→ **REQUIRED WORK**
Below are the records. Count the lines containing the string "Write", and reply with the number alone.

Scenes as source code
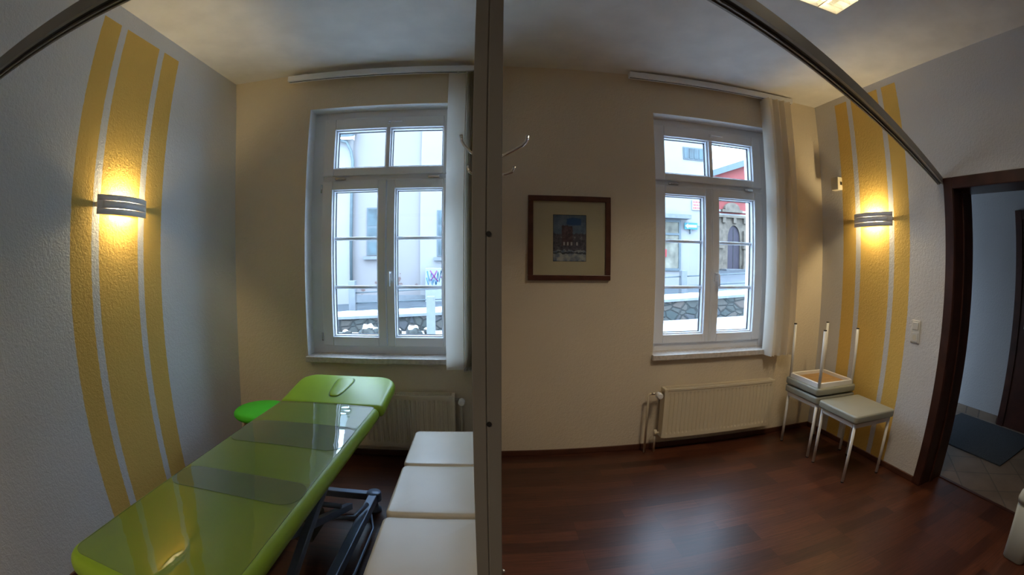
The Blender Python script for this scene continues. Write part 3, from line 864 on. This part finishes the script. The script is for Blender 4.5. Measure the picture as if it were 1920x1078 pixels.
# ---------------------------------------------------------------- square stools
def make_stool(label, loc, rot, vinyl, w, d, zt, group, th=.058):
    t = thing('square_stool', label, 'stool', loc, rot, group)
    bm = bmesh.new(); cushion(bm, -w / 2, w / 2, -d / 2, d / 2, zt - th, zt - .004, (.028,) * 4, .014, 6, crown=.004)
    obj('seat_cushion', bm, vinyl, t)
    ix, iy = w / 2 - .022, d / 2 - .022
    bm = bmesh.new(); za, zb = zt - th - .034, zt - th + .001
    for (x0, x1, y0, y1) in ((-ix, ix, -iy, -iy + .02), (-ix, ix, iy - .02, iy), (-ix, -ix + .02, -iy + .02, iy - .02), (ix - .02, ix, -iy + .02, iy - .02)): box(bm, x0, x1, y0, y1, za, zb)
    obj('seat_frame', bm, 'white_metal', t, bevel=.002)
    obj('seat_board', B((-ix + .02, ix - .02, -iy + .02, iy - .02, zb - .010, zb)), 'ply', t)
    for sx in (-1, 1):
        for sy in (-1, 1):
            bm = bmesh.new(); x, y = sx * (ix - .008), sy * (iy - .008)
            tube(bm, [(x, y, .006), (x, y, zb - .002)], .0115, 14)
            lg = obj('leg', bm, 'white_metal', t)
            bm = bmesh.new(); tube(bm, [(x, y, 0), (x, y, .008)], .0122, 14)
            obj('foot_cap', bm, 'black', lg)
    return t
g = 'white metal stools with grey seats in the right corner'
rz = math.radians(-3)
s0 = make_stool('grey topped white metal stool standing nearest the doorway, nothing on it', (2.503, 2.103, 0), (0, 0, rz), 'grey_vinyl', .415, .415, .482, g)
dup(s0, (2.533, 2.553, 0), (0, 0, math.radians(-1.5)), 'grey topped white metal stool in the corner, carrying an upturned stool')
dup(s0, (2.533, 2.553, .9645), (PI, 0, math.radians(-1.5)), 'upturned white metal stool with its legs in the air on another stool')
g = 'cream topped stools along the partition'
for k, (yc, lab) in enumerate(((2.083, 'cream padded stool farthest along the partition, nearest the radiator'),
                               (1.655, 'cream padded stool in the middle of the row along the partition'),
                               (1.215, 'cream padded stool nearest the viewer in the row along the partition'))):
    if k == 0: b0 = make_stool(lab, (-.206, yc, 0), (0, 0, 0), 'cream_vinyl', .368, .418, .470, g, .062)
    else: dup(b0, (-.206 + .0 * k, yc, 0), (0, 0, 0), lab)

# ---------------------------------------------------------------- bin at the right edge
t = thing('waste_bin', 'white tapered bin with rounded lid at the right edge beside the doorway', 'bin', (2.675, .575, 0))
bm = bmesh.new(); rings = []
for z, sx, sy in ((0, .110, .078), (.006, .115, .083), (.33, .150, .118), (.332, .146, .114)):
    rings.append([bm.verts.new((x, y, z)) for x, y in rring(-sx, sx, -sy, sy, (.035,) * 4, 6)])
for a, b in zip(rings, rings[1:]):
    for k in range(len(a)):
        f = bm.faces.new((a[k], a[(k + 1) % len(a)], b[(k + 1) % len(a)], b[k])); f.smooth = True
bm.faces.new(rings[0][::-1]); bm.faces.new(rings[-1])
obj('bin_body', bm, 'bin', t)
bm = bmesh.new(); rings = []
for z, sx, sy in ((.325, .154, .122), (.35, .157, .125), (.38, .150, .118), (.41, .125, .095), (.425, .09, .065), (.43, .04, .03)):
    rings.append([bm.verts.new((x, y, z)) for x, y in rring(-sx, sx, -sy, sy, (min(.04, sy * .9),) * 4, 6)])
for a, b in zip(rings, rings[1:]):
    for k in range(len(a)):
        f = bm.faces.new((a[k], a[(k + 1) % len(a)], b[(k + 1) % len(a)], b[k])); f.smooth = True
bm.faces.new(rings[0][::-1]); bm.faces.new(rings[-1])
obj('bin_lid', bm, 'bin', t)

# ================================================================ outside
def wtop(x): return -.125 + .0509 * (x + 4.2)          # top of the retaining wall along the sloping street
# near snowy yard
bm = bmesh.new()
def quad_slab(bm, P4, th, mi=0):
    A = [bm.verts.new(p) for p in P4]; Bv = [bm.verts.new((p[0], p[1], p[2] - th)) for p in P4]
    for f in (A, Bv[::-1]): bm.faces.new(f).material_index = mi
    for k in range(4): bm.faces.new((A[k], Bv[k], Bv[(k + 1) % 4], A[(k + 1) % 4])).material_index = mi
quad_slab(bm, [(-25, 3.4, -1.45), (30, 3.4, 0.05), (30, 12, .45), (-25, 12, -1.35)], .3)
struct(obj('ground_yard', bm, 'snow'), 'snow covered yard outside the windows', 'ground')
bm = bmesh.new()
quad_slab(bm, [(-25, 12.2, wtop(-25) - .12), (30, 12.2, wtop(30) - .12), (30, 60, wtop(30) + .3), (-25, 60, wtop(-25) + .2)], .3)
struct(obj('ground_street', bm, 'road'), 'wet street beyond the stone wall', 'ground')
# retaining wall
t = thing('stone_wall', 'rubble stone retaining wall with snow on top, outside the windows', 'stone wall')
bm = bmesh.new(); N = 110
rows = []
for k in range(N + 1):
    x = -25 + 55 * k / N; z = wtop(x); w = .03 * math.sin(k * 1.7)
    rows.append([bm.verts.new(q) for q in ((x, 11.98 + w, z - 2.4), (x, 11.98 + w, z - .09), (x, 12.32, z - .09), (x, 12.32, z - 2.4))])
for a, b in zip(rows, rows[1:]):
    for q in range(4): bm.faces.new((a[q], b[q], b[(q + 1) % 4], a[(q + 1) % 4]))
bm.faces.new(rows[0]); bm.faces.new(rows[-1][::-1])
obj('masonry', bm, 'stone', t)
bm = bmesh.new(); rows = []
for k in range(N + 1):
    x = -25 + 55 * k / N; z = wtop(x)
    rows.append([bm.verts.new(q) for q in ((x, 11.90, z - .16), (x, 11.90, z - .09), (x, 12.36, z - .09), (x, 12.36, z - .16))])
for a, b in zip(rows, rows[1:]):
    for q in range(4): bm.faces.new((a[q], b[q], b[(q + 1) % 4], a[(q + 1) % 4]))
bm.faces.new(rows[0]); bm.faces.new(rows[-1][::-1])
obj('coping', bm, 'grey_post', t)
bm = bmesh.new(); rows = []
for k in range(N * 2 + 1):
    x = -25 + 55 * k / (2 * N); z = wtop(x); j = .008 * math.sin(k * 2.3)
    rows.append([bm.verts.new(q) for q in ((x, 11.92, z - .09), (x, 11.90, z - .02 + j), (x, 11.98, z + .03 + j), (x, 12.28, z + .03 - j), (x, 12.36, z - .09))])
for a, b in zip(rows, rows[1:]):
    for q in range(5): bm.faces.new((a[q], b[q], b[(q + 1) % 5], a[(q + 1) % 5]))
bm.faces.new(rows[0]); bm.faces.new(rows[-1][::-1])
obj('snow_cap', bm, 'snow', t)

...

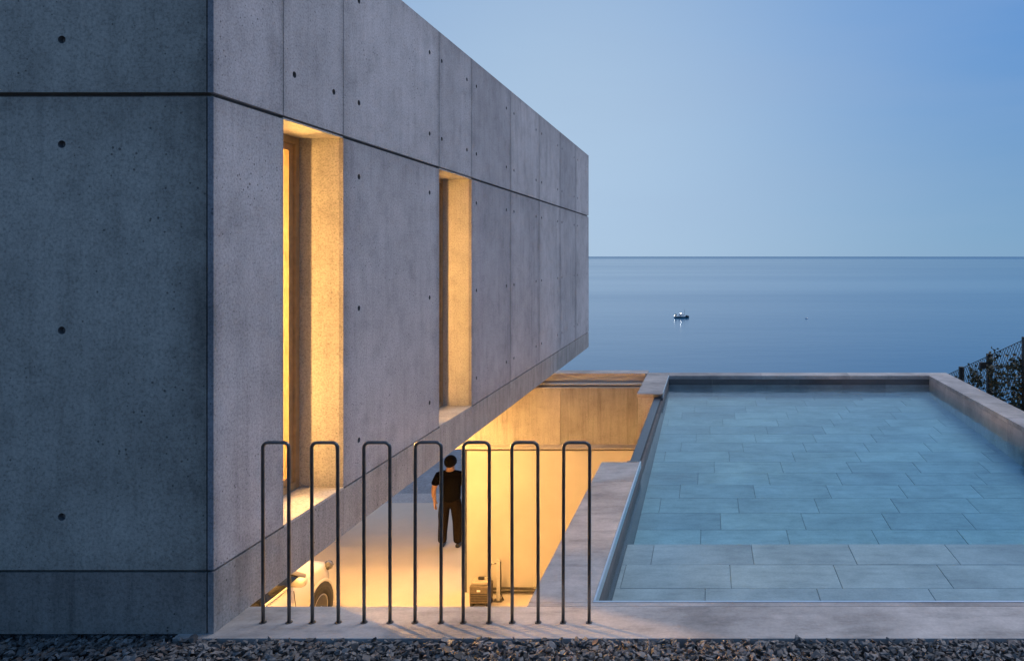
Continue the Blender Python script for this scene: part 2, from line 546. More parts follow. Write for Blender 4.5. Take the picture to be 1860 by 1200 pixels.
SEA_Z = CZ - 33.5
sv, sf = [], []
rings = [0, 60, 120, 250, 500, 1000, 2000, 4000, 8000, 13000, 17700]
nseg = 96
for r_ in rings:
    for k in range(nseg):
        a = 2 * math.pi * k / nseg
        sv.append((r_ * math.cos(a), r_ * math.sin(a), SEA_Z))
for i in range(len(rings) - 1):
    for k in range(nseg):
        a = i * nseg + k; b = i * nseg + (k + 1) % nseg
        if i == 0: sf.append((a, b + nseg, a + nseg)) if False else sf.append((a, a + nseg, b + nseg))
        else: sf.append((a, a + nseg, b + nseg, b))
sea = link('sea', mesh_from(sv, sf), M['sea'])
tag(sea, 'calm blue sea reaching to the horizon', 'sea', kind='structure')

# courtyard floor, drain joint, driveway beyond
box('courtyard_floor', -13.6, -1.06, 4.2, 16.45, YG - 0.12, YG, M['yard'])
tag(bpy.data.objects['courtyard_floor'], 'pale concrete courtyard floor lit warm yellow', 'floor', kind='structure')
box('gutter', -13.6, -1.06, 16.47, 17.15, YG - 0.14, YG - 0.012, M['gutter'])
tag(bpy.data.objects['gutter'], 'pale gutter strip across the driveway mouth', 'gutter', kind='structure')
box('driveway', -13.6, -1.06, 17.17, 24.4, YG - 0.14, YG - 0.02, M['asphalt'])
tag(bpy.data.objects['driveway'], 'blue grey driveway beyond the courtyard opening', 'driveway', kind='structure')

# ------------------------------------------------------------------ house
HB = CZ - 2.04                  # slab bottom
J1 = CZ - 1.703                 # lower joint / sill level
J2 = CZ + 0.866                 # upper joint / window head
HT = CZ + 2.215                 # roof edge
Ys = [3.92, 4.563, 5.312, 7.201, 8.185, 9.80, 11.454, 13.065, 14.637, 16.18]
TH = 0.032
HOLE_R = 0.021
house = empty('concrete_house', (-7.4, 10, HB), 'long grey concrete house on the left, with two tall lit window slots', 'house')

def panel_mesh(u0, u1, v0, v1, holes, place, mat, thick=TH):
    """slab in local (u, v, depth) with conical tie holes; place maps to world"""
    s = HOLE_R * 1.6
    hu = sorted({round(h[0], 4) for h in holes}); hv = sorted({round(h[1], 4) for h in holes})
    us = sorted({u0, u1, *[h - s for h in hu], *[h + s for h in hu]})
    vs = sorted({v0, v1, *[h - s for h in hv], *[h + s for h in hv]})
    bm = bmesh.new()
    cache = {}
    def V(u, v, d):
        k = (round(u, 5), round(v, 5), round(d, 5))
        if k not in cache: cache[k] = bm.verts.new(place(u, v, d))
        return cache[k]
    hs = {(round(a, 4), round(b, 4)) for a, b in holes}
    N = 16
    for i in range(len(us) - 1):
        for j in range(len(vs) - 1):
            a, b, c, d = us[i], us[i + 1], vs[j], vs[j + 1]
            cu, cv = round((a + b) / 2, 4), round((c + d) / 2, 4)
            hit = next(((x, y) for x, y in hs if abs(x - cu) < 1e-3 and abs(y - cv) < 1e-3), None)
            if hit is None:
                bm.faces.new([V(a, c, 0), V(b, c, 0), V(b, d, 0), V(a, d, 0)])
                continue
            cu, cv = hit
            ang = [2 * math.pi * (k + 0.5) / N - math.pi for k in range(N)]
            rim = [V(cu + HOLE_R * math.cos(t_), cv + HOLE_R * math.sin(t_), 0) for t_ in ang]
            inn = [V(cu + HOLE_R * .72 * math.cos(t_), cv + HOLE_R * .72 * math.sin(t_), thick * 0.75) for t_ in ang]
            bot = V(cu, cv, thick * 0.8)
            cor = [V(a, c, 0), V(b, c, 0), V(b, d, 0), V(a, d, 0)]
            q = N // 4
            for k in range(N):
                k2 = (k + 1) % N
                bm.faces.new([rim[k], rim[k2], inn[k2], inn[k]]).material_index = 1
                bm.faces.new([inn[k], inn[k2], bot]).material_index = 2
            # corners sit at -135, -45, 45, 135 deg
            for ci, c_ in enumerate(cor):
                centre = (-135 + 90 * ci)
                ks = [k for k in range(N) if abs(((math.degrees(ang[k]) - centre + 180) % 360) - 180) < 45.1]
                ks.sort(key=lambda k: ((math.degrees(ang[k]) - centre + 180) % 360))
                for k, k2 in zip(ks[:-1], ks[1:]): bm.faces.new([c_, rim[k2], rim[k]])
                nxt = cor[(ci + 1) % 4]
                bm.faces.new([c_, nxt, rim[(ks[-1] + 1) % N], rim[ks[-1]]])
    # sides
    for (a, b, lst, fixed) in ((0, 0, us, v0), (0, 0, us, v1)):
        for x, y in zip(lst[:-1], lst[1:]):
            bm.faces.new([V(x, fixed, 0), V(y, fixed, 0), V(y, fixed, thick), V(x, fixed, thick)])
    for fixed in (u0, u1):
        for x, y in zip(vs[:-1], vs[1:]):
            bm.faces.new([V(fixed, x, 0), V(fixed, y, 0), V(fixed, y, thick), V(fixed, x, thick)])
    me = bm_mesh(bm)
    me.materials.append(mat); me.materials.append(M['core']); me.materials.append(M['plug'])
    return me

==

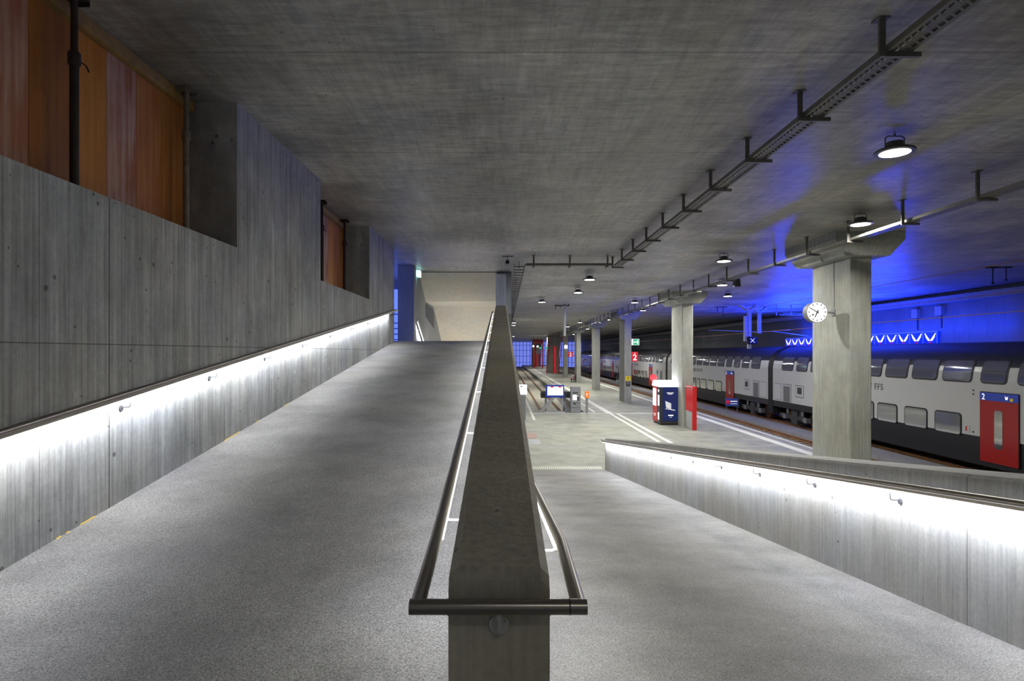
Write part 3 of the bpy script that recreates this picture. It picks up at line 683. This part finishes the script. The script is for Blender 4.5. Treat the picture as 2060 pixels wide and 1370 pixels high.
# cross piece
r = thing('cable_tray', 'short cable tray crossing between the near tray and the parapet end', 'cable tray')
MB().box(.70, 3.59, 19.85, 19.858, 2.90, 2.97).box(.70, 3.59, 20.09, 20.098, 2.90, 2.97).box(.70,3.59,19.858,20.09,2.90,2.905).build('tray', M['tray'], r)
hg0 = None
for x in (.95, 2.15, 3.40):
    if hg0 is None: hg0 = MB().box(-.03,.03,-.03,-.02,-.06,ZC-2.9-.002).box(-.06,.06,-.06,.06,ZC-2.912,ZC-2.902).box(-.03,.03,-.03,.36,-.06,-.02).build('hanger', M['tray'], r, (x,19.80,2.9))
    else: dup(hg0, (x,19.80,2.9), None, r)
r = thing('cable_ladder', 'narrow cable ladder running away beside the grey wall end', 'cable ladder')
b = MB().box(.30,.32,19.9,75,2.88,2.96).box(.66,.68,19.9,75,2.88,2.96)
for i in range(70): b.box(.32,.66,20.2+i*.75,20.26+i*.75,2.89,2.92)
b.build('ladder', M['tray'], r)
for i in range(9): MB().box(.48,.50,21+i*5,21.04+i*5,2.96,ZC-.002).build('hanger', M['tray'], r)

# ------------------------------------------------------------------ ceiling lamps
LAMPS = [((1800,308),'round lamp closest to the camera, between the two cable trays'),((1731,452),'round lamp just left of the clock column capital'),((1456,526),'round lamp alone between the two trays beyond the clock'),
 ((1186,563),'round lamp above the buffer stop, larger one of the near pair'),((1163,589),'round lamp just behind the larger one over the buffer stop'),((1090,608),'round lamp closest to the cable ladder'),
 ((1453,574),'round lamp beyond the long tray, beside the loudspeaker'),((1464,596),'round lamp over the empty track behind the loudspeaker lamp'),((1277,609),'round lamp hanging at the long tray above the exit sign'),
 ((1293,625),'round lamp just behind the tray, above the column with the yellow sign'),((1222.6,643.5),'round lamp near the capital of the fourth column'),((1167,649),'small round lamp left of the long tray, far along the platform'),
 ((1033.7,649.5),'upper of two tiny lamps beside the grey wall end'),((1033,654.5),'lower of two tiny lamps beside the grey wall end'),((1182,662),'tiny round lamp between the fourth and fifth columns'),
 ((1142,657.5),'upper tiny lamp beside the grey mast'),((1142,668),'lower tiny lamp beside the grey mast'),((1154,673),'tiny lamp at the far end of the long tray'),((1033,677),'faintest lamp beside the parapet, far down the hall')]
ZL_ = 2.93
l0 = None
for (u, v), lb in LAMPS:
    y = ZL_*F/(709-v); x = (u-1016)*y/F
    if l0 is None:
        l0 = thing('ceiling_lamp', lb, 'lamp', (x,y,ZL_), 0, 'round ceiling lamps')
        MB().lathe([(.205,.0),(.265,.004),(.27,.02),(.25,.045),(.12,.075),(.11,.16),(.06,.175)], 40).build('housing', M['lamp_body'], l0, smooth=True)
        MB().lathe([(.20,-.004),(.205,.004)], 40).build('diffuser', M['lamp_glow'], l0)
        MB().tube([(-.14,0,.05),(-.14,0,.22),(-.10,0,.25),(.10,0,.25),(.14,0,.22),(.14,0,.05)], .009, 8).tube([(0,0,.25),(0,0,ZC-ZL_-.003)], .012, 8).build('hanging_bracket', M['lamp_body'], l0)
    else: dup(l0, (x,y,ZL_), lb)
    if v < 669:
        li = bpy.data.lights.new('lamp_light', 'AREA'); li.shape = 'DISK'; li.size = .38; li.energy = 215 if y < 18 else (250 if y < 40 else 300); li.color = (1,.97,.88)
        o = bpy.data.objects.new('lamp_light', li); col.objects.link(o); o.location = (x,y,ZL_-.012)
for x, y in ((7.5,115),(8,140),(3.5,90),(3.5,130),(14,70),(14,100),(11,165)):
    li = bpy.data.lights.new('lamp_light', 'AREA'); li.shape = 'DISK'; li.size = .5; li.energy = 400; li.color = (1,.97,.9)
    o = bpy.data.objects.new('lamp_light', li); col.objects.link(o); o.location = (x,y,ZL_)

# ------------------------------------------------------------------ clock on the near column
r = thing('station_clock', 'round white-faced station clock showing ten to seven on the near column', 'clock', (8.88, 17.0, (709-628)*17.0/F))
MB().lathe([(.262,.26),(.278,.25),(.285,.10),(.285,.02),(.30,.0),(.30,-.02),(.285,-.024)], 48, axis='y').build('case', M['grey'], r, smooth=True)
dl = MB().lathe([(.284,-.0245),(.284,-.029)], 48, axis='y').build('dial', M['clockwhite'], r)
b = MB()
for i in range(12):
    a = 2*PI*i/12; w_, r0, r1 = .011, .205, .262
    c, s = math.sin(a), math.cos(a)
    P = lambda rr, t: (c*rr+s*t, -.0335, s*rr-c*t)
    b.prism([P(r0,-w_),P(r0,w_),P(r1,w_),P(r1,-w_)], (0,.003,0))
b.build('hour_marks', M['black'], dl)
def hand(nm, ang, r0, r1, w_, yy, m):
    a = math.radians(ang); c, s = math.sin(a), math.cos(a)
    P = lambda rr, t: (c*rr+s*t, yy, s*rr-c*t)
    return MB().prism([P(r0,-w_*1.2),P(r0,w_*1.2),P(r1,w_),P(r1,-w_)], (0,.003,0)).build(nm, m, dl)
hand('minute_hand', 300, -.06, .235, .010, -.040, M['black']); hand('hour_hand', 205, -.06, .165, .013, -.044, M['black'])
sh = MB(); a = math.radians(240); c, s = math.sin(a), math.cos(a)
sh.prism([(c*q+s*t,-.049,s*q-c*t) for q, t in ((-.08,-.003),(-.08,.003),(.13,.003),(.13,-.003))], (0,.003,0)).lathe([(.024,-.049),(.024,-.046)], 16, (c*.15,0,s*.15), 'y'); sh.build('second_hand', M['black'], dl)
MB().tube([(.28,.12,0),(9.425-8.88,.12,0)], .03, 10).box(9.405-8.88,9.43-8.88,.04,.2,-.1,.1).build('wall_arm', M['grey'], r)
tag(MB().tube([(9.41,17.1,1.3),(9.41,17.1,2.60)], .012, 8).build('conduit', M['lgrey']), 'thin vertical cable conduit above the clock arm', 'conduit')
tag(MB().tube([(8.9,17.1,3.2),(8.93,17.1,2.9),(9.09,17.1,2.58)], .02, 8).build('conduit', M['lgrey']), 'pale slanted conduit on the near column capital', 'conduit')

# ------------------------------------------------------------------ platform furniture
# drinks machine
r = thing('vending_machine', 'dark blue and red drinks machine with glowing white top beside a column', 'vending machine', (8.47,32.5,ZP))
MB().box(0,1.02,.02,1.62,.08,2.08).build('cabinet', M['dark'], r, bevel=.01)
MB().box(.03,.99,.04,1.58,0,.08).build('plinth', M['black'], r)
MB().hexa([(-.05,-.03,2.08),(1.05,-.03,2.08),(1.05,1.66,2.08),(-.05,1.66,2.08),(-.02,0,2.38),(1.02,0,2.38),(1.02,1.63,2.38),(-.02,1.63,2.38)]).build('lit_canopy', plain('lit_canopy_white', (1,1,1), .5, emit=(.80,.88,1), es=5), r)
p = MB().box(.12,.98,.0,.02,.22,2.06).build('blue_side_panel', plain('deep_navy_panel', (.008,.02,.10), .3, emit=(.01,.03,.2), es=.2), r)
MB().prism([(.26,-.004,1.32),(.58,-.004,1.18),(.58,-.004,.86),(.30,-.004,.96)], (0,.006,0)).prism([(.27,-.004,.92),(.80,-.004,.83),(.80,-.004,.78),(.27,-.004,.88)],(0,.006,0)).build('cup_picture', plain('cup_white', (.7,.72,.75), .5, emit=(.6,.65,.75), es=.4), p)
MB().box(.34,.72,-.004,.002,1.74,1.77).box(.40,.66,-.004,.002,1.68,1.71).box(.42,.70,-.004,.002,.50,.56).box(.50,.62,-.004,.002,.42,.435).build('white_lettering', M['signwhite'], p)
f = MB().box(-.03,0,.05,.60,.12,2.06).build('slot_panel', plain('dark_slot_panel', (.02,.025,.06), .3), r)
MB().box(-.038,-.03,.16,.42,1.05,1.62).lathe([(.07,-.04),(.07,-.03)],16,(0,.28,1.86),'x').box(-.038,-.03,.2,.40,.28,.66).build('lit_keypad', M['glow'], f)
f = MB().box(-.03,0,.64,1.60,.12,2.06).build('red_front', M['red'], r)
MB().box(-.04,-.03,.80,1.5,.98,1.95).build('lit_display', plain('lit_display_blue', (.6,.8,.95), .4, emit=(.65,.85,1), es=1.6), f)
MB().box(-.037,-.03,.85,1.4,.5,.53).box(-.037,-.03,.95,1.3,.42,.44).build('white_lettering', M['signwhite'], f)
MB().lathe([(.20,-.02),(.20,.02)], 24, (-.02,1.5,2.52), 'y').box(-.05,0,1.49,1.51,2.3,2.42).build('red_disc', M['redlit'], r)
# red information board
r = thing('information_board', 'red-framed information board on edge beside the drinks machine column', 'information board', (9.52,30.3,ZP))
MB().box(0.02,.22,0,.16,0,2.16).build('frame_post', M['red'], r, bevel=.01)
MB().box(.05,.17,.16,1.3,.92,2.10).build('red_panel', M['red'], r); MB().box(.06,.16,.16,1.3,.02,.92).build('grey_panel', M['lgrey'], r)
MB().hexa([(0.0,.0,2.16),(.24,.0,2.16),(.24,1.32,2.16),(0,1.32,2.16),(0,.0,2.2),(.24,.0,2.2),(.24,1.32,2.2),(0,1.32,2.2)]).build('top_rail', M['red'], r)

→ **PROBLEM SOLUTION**
3